We want to believe boys know better and if they mess up, well, there must have been some reason. But I’m done. Brock Allen Turner doesn’t think he did anything more wrong than drink too much. And that’s scary to me. It’s terrifying that he can cataclysmically change a woman’s life and actually believe he is justified in blaming her circumstance. It’s terrifying that a father can think so much of his son’s future that he can ignore the life of a girl his son irreparably damaged. It’s terrifying that a court can find him unequivocally guilty and he still, in a way, gets away with it.

I’m sick of hearing about the swimmer’s life. Everything he has lost. All the sacrifices he’s been forced to make. I’m sick of hearing about what a special boy he is, how this poor choice has ruined his life, how it’s unfair to be labeled a rapist just because he raped one girl. I’m done. Hear me, hear me because I’m sick of seeing f*ckboys get away with it. Yes, this culture has failed them too–because why aren’t we teaching boys they aren’t entitled to a woman’s body in any way, shape, or form. Skimpy clothing, alcohol levels do not dictate when it is and isn’t permissible to take advantage of a girl or a situation. Familiarity or desire does not excuse abuse. Privilege and opportunity does not justify taking what you want. When someone is raped, assaulted, or harassed, it does not matter where they were, what they were wearing, what they were doing: the fact that it happened is wrong. If a girl starts to say yes and then says no, it still means no. If a girl once said yes but can’t say it now, it does not mean go ahead. If a girl can’t say yes and if you can’t process that, it does not mean there’s suddenly an opportunity to get away with it and call it a mistake later.

It’s 2016. We have so much information at hand, so much power in community and discourse. We should be able to say THIS IS WRONG. We do have rape culture, Matt Walsh. 20 minutes is long enough to change a life, Brock’s dad. Rape is rape, best friend of rapist. So please stop telling me it’s the girl’s fault. That she could have done things differently to not wind up behind a dumpster, alone and vulnerable. Sure, she could have. But that’s not the point.

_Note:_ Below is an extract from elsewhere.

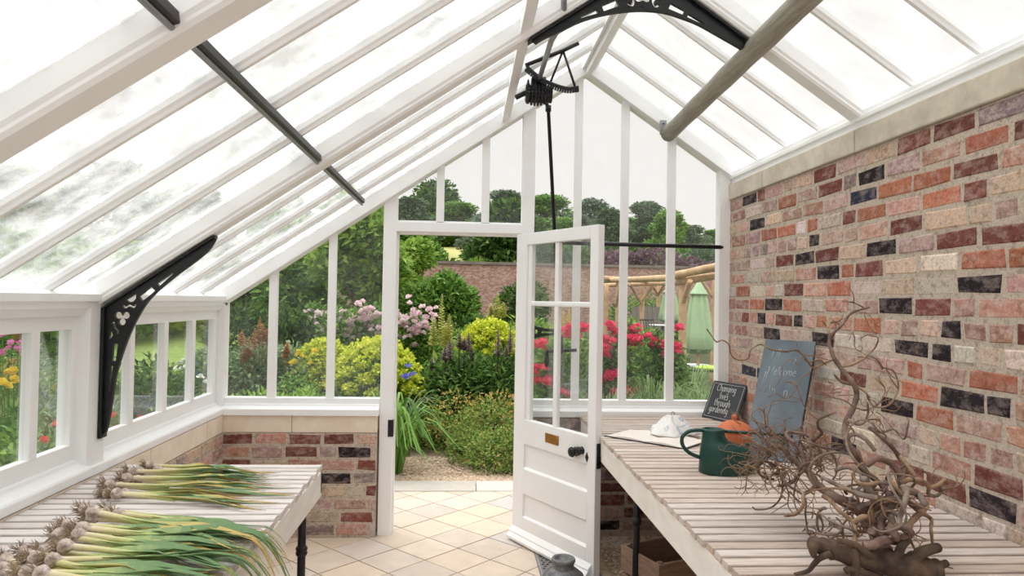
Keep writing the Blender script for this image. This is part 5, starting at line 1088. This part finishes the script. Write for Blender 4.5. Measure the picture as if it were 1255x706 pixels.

It’s 2016 and I feel like I’m still fighting to say rape is rape. So you can take your questions, your judgments, your pointed fingers and gentle suggestions to know better and act different–you can take all that and pack it away with the the theory that the earth is flat or that our planet is the center of the universe. Because it’s a dumb, outdated opinion. We should know better. We should act better. The world should be better.